La Jornada 4 de diciembre de 1996

Víctor Flores Olea
¿Jefe del Estado o del partido?

El Presidente de la República, como Jefe del Estado, lo es de todos los mexicanos. Claro está que se accede al puesto por la postulación de un partido político pero, una vez obtenida la mayoría, la función de Jefe del Estado queda desvinculada --es diferentes, es otra-- de su papel dentro de un partido político.

Es verdad que el sistema republicano presidencial presenta ambigüedades porque el Presidente de la República conserva el doble papel de Jefe del Estado y de Jefe del gobierno. Pero no hay duda que la función de Jefe del Estado es la primordial, aquélla en que se sustenta la autoridad presidencial, el uso legítimo de su poder, su capacidad de representación de la totalidad de los mexicanos. Cuando Ernesto Zedillo viaja al extranjero lo hace en su calidad de Jefe del Estado y no sólo como Jefe de un gobierno, y mucho menos como jefe de un partido político.

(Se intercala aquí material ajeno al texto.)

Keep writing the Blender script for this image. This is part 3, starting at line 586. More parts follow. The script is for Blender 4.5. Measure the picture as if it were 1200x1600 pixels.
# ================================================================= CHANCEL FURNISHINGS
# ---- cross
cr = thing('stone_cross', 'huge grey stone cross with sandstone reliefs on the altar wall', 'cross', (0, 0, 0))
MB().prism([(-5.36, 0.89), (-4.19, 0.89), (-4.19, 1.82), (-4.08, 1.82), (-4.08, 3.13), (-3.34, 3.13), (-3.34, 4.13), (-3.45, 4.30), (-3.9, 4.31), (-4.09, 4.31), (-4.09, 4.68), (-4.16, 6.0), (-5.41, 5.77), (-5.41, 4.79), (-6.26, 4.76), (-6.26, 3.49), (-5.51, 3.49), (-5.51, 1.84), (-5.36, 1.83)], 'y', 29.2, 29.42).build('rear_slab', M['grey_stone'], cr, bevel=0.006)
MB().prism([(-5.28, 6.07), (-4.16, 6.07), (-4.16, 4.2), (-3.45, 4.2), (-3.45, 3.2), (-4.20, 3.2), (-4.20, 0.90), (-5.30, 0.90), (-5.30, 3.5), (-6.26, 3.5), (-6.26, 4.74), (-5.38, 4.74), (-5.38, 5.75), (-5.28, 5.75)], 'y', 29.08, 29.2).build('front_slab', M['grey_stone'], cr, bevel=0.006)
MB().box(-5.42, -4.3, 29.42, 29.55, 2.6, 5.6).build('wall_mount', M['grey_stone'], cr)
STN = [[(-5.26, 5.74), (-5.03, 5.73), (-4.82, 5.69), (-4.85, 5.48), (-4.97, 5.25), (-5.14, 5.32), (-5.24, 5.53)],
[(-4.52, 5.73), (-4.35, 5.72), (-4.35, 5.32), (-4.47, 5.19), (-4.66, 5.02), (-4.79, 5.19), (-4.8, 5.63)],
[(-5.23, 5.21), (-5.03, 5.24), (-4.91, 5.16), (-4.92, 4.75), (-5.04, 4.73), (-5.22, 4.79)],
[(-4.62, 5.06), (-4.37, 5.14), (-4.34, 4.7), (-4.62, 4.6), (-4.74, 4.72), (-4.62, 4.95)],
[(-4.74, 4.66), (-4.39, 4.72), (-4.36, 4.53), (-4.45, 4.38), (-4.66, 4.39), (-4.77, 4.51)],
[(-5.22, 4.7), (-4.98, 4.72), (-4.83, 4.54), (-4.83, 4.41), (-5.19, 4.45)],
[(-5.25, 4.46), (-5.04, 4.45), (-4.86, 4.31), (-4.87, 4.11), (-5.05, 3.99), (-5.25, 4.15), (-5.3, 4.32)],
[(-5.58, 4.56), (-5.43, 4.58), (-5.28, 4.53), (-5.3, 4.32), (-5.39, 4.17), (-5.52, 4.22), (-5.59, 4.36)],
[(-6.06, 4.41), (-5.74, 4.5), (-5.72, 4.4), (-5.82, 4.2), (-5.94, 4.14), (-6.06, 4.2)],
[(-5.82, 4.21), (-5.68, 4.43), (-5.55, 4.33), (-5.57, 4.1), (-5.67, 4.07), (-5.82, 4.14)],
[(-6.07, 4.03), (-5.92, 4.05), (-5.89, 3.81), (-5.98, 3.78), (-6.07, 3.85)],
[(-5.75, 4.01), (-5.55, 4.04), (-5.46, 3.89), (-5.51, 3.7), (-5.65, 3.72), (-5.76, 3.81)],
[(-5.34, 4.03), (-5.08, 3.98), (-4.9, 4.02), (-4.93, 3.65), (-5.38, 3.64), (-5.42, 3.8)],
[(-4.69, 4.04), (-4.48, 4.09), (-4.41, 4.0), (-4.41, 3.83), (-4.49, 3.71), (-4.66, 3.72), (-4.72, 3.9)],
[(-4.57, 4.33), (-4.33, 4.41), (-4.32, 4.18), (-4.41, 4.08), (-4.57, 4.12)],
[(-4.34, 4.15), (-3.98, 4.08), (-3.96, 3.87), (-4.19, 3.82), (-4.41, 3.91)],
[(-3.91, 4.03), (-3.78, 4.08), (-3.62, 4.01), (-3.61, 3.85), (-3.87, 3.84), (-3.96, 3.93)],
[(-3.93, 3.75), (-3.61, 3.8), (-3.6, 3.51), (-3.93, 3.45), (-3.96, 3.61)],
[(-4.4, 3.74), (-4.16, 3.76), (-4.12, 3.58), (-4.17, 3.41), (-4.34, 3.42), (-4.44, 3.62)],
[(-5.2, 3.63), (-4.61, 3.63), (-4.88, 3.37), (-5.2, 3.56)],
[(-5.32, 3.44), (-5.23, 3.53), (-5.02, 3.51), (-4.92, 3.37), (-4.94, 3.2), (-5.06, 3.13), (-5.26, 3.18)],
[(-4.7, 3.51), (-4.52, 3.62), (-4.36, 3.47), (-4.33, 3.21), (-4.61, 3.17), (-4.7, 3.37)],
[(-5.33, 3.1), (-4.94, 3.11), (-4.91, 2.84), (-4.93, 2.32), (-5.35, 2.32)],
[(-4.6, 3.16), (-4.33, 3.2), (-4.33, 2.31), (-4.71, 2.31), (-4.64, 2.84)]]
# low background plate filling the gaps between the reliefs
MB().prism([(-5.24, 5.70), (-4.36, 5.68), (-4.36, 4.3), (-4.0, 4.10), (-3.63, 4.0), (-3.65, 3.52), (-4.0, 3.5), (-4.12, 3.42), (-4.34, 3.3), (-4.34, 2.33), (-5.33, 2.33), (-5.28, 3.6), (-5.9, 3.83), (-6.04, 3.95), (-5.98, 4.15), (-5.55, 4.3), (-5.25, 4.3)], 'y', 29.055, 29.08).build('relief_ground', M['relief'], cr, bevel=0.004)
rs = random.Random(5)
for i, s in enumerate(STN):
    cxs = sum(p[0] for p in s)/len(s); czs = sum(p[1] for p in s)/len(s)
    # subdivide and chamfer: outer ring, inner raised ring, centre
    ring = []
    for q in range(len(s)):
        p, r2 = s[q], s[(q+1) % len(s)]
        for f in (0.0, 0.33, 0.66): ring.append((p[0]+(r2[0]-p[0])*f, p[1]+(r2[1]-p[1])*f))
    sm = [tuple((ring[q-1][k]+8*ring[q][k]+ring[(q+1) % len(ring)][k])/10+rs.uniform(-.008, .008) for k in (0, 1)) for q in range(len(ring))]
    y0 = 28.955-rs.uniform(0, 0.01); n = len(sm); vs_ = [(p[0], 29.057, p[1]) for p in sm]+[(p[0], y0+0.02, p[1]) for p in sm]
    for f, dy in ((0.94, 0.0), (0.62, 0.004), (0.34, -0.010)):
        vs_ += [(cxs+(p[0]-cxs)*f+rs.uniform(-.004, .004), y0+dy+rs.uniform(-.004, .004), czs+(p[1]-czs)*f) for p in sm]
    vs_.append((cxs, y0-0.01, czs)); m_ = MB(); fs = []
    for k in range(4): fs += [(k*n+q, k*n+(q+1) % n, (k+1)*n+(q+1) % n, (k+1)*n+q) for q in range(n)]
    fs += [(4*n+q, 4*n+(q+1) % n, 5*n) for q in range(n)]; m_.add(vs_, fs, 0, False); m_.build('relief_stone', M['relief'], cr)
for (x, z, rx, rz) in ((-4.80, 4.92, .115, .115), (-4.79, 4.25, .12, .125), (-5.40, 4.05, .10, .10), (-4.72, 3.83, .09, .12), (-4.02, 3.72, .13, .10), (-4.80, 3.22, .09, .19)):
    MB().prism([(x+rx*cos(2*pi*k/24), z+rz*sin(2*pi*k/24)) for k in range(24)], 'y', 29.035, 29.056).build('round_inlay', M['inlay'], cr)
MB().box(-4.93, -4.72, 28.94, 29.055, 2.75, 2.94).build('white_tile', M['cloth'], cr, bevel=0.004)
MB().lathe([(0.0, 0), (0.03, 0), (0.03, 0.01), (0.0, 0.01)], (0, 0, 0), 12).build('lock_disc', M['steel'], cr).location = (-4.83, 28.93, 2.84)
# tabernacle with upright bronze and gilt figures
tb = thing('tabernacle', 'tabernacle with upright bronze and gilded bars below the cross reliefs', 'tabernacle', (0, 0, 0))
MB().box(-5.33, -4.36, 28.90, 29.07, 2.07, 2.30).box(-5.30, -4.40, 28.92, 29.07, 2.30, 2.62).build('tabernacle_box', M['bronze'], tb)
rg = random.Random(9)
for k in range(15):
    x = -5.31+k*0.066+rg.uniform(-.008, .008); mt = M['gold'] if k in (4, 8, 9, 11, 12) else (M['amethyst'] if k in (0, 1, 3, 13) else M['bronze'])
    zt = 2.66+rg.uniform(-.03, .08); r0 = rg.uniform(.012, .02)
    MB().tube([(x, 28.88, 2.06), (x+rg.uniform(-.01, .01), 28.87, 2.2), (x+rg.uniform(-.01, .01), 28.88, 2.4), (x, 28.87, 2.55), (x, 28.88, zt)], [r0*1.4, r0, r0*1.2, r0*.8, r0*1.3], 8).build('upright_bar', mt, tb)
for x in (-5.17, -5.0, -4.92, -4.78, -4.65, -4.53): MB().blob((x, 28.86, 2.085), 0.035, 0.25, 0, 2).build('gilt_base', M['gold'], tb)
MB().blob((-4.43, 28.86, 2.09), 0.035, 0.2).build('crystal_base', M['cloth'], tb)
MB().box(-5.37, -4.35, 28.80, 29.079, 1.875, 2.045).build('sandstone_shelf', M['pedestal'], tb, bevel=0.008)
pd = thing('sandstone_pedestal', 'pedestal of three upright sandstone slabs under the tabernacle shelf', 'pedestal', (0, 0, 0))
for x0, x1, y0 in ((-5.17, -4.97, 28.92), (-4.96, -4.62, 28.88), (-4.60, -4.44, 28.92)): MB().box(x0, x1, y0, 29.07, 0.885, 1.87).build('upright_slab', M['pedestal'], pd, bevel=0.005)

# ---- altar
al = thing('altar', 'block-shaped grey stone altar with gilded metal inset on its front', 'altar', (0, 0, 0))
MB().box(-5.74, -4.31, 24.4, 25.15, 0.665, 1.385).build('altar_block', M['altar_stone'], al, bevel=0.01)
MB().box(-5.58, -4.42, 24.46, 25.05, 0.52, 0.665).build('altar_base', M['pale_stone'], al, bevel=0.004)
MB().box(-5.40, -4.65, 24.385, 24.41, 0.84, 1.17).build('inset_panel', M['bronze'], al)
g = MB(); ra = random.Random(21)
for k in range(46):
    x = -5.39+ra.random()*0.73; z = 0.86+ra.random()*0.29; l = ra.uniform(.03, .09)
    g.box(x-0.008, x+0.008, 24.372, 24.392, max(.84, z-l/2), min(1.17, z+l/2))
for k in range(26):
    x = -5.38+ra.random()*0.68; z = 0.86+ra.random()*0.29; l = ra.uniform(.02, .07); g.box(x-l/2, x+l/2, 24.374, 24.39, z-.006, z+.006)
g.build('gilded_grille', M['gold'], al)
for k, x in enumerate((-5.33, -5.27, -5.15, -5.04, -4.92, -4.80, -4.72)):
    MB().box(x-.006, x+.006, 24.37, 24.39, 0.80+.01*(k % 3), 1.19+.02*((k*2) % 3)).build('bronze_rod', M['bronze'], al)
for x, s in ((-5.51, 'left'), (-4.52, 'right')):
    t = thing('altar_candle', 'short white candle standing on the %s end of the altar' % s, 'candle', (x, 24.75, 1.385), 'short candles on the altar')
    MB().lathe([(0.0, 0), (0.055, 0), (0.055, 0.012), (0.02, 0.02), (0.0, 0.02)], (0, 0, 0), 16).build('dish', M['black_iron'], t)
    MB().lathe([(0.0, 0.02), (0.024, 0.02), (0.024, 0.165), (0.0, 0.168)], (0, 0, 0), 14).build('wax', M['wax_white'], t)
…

Por eso han sido entendidos como despropósitos extravagantes varias expresiones del Presidente de la República, pronunciadas en México o precisamente durante su viaje a Asia. Por ejemplo, que utilizará el ``mayoriteo'' cada vez que lo requiera, que tenía ``absolutamente razón'' frente a los otros que no la tenían (acerca del monto del financiamiento a los partidos), y el ``ya basta'' ante la interrogación periodística de si utilizaría el derecho presidencial del veto ante una decisión del Legislativo que amputaba la reforma electoral.

Significativas expresiones en varios sentidos. En el análisis sicológico ya algunos especialistas hablan de inseguridades profundas compensadas por el exabrupto. Desde el ángulo político denotan sin duda confusiones y ausencia de una plena identidad de la función desempeñada: la de Jefe del Estado por arriba de los partidos políticos, es decir, más allá de los beneficios a un partido, aun cuando sea el que lo llevó a la presidencia de la República.

El presidente Zedillo declaró en el pasado que no utilizaría el poder presidencial con la prepotencia de sus predecesores. Y su intención de constituirse en el ``puente'' de la transición democrática en México. (Es la sustancia de sus expresiones, más allá de la literalidad de las mismas.) Por desgracia, en su gestión real se ha alejado dramáticamente de esos propósitos, que representaban lo más positivo de su programa anunciado, de sus empeños gubernamentales.

En sus expresiones recientes reveló un impulsivo partidarismo que no se compadece ni con su función de Jefe de Estado ni con sus intenciones programáticas: la reforma electoral --pese a los avances que contiene-- políticamente quedó desmantelada; el propósito del consenso, negado; la función presidencial, reducida a la función partidarista.

Palabras casi facciosas que desconocen en la República y en la democracia el valor del otro, la existencia del otro, la inevitable diversidad y pluralidad de las opiniones, el contraste de las voces en una sociedad que se multiplica y renueva. Que denotan, han dicho algunos, un modo profundamente autoritario de ejercer el poder, de entender el poder, y un modo marcadamente administrativo de ejercerlo, en que el conflicto se zanja por la exclusiva decisión del administrador, del ``técnico''.

No, en política los conflictos no se ``solucionan'' por vía de la ``administración'' y mucho menos por la ``instrucción'' jerárquica. Al contrario, esos conflictos se recrudecen y estallan a un nivel más agudo y hasta violento. Y mucho más cuando el ukase presidencial implica desvanecer negociaciones que se habían tejido difícilmente durante dos años, cuando la decisión rompe un consenso que resultaba esencial, cuando se desprecia la opinión de la contraparte y se niega la existencia del otro, cuando se hacen oídos sordos a las razones del otro, que es el valor profundo de la tolerancia y la democracia.

Ahora el presidente Zedillo, porque fue él, evidentemente, echa atrás a través del Tribunal Electoral del estado de México el atraco político y jurídico que le otorgaba al PRI una inmerecida mayoría de curules. Una enmienda necesaria, ciertamente. Pero el problema sigue siendo el mismo: una de cal por las que van de arena. Actos erráticos y vacilantes en la conducción política del país. Confusión entre la función del Jefe del Estado y el jefe de un partido político; incertidumbre y desconfianza, ligereza y hasta capricho en las decisiones. Volubilidad que no ofrece certezas a nadie --ni a los militantes del propio partido-- en esta época de necesario avance democrático en que la función del estadista debería prevalecer sobre las decisiones erráticas y las veleidades.